# [Work required]
Give an exact transcription of every line, dropping the images.

# [Scenes as source code]
>>

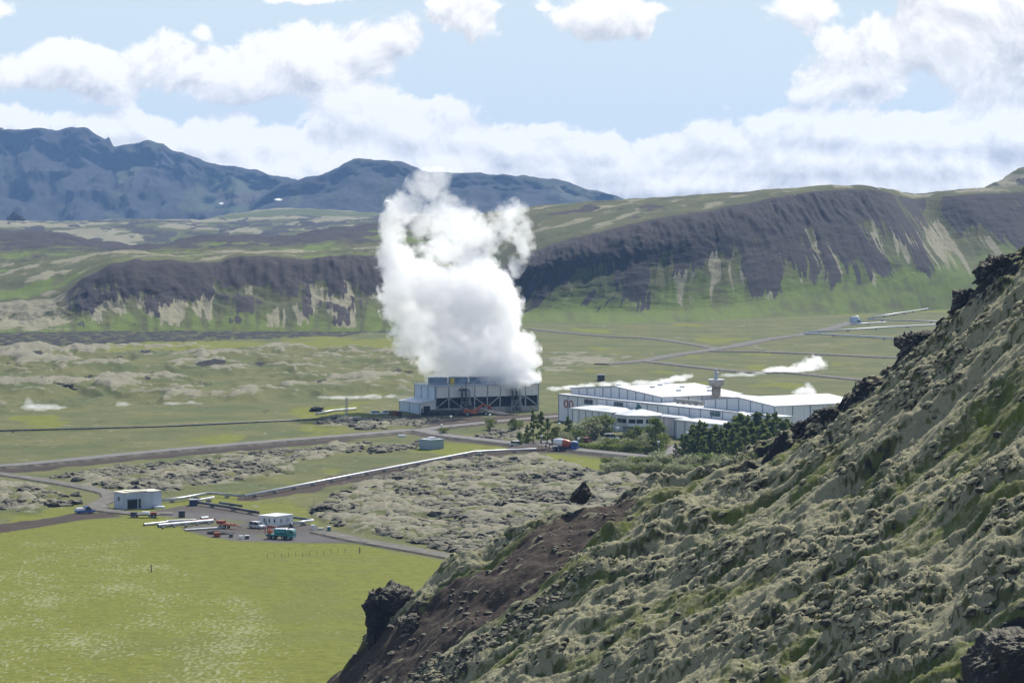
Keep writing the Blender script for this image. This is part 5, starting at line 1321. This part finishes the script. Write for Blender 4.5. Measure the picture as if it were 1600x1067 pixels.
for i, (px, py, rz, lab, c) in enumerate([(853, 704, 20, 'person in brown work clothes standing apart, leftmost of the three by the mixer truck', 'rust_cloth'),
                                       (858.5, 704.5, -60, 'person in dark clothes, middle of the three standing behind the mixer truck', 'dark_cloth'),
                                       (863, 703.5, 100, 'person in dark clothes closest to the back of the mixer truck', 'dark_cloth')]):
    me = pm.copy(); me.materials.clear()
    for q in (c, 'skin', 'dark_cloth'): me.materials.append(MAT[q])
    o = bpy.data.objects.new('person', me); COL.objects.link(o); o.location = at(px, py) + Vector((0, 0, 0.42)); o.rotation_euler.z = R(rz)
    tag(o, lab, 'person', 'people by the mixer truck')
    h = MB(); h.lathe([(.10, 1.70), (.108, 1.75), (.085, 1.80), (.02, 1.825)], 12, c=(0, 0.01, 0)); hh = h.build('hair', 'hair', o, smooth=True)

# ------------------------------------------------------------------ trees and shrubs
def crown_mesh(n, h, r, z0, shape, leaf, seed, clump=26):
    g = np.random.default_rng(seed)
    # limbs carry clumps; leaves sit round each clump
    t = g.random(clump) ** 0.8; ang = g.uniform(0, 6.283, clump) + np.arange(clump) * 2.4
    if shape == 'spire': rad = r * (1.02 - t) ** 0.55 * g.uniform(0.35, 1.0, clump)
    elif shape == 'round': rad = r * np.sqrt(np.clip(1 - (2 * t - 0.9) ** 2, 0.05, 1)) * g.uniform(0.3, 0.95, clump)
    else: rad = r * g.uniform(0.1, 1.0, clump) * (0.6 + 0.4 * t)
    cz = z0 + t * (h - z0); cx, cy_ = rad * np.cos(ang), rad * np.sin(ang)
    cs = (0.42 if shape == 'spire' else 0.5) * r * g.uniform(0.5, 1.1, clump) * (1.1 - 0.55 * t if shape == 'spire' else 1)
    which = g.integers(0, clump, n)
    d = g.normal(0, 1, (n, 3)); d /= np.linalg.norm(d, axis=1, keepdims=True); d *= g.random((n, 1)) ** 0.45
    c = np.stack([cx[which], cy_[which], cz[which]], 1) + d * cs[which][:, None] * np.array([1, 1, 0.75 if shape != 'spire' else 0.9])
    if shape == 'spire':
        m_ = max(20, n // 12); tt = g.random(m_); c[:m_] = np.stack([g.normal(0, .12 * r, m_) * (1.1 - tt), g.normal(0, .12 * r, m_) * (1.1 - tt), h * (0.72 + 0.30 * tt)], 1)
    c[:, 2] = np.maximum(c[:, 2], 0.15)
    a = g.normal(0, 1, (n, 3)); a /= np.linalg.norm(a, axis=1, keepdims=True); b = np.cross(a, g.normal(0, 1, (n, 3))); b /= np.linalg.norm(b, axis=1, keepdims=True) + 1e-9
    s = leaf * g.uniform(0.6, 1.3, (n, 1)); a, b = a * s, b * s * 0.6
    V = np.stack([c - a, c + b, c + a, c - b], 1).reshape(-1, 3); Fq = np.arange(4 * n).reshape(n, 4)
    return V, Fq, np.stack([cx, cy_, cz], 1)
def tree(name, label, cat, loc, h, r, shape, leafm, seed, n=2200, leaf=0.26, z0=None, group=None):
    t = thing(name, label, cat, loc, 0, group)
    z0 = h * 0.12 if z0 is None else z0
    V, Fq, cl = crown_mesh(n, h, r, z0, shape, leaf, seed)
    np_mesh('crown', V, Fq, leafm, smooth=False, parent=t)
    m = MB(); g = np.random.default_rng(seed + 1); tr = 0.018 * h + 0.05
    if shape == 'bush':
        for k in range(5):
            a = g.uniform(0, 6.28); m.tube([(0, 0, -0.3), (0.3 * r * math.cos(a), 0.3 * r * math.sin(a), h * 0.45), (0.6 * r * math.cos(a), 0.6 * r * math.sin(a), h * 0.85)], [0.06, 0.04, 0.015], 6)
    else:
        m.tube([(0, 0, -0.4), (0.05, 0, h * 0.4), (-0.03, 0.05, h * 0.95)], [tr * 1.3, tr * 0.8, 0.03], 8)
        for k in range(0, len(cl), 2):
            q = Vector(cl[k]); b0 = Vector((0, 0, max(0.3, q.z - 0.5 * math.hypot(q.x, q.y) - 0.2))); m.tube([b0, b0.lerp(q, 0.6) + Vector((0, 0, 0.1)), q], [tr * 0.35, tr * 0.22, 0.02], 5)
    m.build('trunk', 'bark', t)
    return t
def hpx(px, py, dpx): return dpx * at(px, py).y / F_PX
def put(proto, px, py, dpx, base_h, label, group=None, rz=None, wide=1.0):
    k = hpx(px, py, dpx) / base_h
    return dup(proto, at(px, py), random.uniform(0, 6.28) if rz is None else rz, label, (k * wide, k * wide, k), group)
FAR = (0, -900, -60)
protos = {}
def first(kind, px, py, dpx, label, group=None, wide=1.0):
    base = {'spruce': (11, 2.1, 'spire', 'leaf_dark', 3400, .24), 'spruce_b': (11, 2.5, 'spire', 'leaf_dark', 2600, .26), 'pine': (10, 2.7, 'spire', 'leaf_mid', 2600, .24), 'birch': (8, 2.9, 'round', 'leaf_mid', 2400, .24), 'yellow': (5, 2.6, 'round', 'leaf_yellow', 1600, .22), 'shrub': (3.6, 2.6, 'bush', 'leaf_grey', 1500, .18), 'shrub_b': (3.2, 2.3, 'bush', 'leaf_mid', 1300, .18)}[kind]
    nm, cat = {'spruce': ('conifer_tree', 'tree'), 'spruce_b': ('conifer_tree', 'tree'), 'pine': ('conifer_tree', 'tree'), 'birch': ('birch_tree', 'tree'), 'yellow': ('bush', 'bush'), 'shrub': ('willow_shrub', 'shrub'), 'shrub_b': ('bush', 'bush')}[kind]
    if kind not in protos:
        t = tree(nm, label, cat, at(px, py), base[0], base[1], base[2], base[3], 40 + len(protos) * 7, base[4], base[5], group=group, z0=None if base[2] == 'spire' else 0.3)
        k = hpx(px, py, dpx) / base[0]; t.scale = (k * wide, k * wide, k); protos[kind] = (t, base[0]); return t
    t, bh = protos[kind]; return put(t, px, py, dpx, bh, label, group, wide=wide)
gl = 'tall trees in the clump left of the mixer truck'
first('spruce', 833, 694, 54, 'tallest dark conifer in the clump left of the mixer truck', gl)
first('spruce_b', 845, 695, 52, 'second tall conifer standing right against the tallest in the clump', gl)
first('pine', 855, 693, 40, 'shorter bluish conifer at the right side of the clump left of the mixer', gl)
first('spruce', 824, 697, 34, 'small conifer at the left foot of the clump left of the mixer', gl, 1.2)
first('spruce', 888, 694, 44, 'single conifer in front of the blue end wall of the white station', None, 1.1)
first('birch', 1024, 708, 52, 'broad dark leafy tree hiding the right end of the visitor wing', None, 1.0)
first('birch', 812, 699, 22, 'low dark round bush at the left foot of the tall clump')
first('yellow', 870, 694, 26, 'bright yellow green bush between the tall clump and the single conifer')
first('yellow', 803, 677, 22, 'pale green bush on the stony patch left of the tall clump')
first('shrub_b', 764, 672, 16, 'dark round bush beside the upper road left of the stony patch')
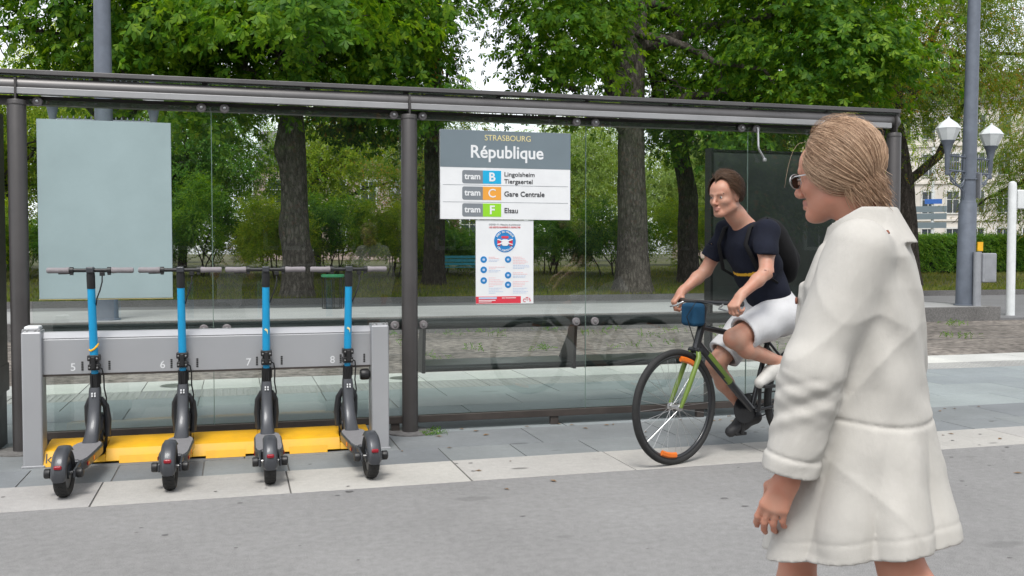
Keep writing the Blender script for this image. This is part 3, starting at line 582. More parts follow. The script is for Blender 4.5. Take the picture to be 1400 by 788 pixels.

<<

# [Written answer]
Keep writing the Blender script for this image. This is part 5, starting at line 1321. This part finishes the script. Write for Blender 4.5. Measure the picture as if it were 1600x1067 pixels.
for i, (px, py, rz, lab, c) in enumerate([(853, 704, 20, 'person in brown work clothes standing apart, leftmost of the three by the mixer truck', 'rust_cloth'),
                                       (858.5, 704.5, -60, 'person in dark clothes, middle of the three standing behind the mixer truck', 'dark_cloth'),
                                       (863, 703.5, 100, 'person in dark clothes closest to the back of the mixer truck', 'dark_cloth')]):
    me = pm.copy(); me.materials.clear()
    for q in (c, 'skin', 'dark_cloth'): me.materials.append(MAT[q])
    o = bpy.data.objects.new('person', me); COL.objects.link(o); o.location = at(px, py) + Vector((0, 0, 0.42)); o.rotation_euler.z = R(rz)
    tag(o, lab, 'person', 'people by the mixer truck')
    h = MB(); h.lathe([(.10, 1.70), (.108, 1.75), (.085, 1.80), (.02, 1.825)], 12, c=(0, 0.01, 0)); hh = h.build('hair', 'hair', o, smooth=True)

# ------------------------------------------------------------------ trees and shrubs
def crown_mesh(n, h, r, z0, shape, leaf, seed, clump=26):
    g = np.random.default_rng(seed)
    # limbs carry clumps; leaves sit round each clump
    t = g.random(clump) ** 0.8; ang = g.uniform(0, 6.283, clump) + np.arange(clump) * 2.4
    if shape == 'spire': rad = r * (1.02 - t) ** 0.55 * g.uniform(0.35, 1.0, clump)
    elif shape == 'round': rad = r * np.sqrt(np.clip(1 - (2 * t - 0.9) ** 2, 0.05, 1)) * g.uniform(0.3, 0.95, clump)
    else: rad = r * g.uniform(0.1, 1.0, clump) * (0.6 + 0.4 * t)
    cz = z0 + t * (h - z0); cx, cy_ = rad * np.cos(ang), rad * np.sin(ang)
    cs = (0.42 if shape == 'spire' else 0.5) * r * g.uniform(0.5, 1.1, clump) * (1.1 - 0.55 * t if shape == 'spire' else 1)
    which = g.integers(0, clump, n)
    d = g.normal(0, 1, (n, 3)); d /= np.linalg.norm(d, axis=1, keepdims=True); d *= g.random((n, 1)) ** 0.45
    c = np.stack([cx[which], cy_[which], cz[which]], 1) + d * cs[which][:, None] * np.array([1, 1, 0.75 if shape != 'spire' else 0.9])
    if shape == 'spire':
        m_ = max(20, n // 12); tt = g.random(m_); c[:m_] = np.stack([g.normal(0, .12 * r, m_) * (1.1 - tt), g.normal(0, .12 * r, m_) * (1.1 - tt), h * (0.72 + 0.30 * tt)], 1)
    c[:, 2] = np.maximum(c[:, 2], 0.15)
    a = g.normal(0, 1, (n, 3)); a /= np.linalg.norm(a, axis=1, keepdims=True); b = np.cross(a, g.normal(0, 1, (n, 3))); b /= np.linalg.norm(b, axis=1, keepdims=True) + 1e-9
    s = leaf * g.uniform(0.6, 1.3, (n, 1)); a, b = a * s, b * s * 0.6
    V = np.stack([c - a, c + b, c + a, c - b], 1).reshape(-1, 3); Fq = np.arange(4 * n).reshape(n, 4)
    return V, Fq, np.stack([cx, cy_, cz], 1)
def tree(name, label, cat, loc, h, r, shape, leafm, seed, n=2200, leaf=0.26, z0=None, group=None):
    t = thing(name, label, cat, loc, 0, group)
    z0 = h * 0.12 if z0 is None else z0
    V, Fq, cl = crown_mesh(n, h, r, z0, shape, leaf, seed)
    np_mesh('crown', V, Fq, leafm, smooth=False, parent=t)
    m = MB(); g = np.random.default_rng(seed + 1); tr = 0.018 * h + 0.05
    if shape == 'bush':
        for k in range(5):
            a = g.uniform(0, 6.28); m.tube([(0, 0, -0.3), (0.3 * r * math.cos(a), 0.3 * r * math.sin(a), h * 0.45), (0.6 * r * math.cos(a), 0.6 * r * math.sin(a), h * 0.85)], [0.06, 0.04, 0.015], 6)
    else:
        m.tube([(0, 0, -0.4), (0.05, 0, h * 0.4), (-0.03, 0.05, h * 0.95)], [tr * 1.3, tr * 0.8, 0.03], 8)
        for k in range(0, len(cl), 2):
            q = Vector(cl[k]); b0 = Vector((0, 0, max(0.3, q.z - 0.5 * math.hypot(q.x, q.y) - 0.2))); m.tube([b0, b0.lerp(q, 0.6) + Vector((0, 0, 0.1)), q], [tr * 0.35, tr * 0.22, 0.02], 5)
    m.build('trunk', 'bark', t)
    return t
def hpx(px, py, dpx): return dpx * at(px, py).y / F_PX
def put(proto, px, py, dpx, base_h, label, group=None, rz=None, wide=1.0):
    k = hpx(px, py, dpx) / base_h
    return dup(proto, at(px, py), random.uniform(0, 6.28) if rz is None else rz, label, (k * wide, k * wide, k), group)
FAR = (0, -900, -60)
protos = {}
def first(kind, px, py, dpx, label, group=None, wide=1.0):
    base = {'spruce': (11, 2.1, 'spire', 'leaf_dark', 3400, .24), 'spruce_b': (11, 2.5, 'spire', 'leaf_dark', 2600, .26), 'pine': (10, 2.7, 'spire', 'leaf_mid', 2600, .24), 'birch': (8, 2.9, 'round', 'leaf_mid', 2400, .24), 'yellow': (5, 2.6, 'round', 'leaf_yellow', 1600, .22), 'shrub': (3.6, 2.6, 'bush', 'leaf_grey', 1500, .18), 'shrub_b': (3.2, 2.3, 'bush', 'leaf_mid', 1300, .18)}[kind]
    nm, cat = {'spruce': ('conifer_tree', 'tree'), 'spruce_b': ('conifer_tree', 'tree'), 'pine': ('conifer_tree', 'tree'), 'birch': ('birch_tree', 'tree'), 'yellow': ('bush', 'bush'), 'shrub': ('willow_shrub', 'shrub'), 'shrub_b': ('bush', 'bush')}[kind]
    if kind not in protos:
        t = tree(nm, label, cat, at(px, py), base[0], base[1], base[2], base[3], 40 + len(protos) * 7, base[4], base[5], group=group, z0=None if base[2] == 'spire' else 0.3)
        k = hpx(px, py, dpx) / base[0]; t.scale = (k * wide, k * wide, k); protos[kind] = (t, base[0]); return t
    t, bh = protos[kind]; return put(t, px, py, dpx, bh, label, group, wide=wide)
gl = 'tall trees in the clump left of the mixer truck'
first('spruce', 833, 694, 54, 'tallest dark conifer in the clump left of the mixer truck', gl)
first('spruce_b', 845, 695, 52, 'second tall conifer standing right against the tallest in the clump', gl)
first('pine', 855, 693, 40, 'shorter bluish conifer at the right side of the clump left of the mixer', gl)
first('spruce', 824, 697, 34, 'small conifer at the left foot of the clump left of the mixer', gl, 1.2)
first('spruce', 888, 694, 44, 'single conifer in front of the blue end wall of the white station', None, 1.1)
first('birch', 1024, 708, 52, 'broad dark leafy tree hiding the right end of the visitor wing', None, 1.0)
first('birch', 812, 699, 22, 'low dark round bush at the left foot of the tall clump')
first('yellow', 870, 694, 26, 'bright yellow green bush between the tall clump and the single conifer')
first('yellow', 803, 677, 22, 'pale green bush on the stony patch left of the tall clump')
first('shrub_b', 764, 672, 16, 'dark round bush beside the upper road left of the stony patch')
Keep writing the Blender script for this image. This is part 3, starting at line 582. More parts follow. The script is for Blender 4.5. Take the picture to be 1400 by 788 pixels.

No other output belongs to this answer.